Somehow the German government must have lost sight of the fact that its policy in fact encourages the demise of Germany’s own solar industry. The development bank of the government-owned KfW group of banks supports China’s green industry with low-interest loans. Ironically, the German Investment and Development Company (DEG), also a subsidiary of KfW, is one of the financial backers of Chinese industry giant Yingli Solar.

Bust Them, Switzerland

And throw away the key. Those no good criminals. Those German tax collectors who have been trading in stolen Swiss goods.

Switzerland has issued arrest warrants for industrial espionage for three German tax collectors who bought (with German government approval) the bank details of German tax evaders in Switzerland.

“For Germany, the issue is one of tax fraud, leading the country to authorize three tax inspectors to buy leaked stolen data on tax evaders in 2010. This legally dubious approach wasn’t an issue domestically because of the common belief that the state was collecting its alleged due and it effects only ‘the rich.’ But in reality, because Switzerland has different laws, the officials acquired stolen property to use as evidence, and paid the thieves €2.5 million for it. Anyone who dismisses this as a trifle needs legal tutoring.”

“Just imagine how Germany would react were the Chinese government to buy automobile designs from German car company employees to speed up industrial development — with the argument that patent laws are too strong in the West.”

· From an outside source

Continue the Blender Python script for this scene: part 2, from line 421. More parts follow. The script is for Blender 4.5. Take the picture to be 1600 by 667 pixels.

Lights Turned Out Last Night To Save Planet Earth Again

Damn. I always knew that I was ahead of my time when it came to saving our world as we know it, but up until last night’s “Earth Hour,” I honestly had no idea just how ahead of my time I was, I mean am.

I’ve been turning the lights out at night (when I go to bed) for as long as I can remember, and I’m as old as the hills.

So come on, people. Stop living in the dark and start turning off your lights now, too!

“Indem wir das Licht ausschalten, setzen wir ein Symbol für erneuerbare Energien weltweit.”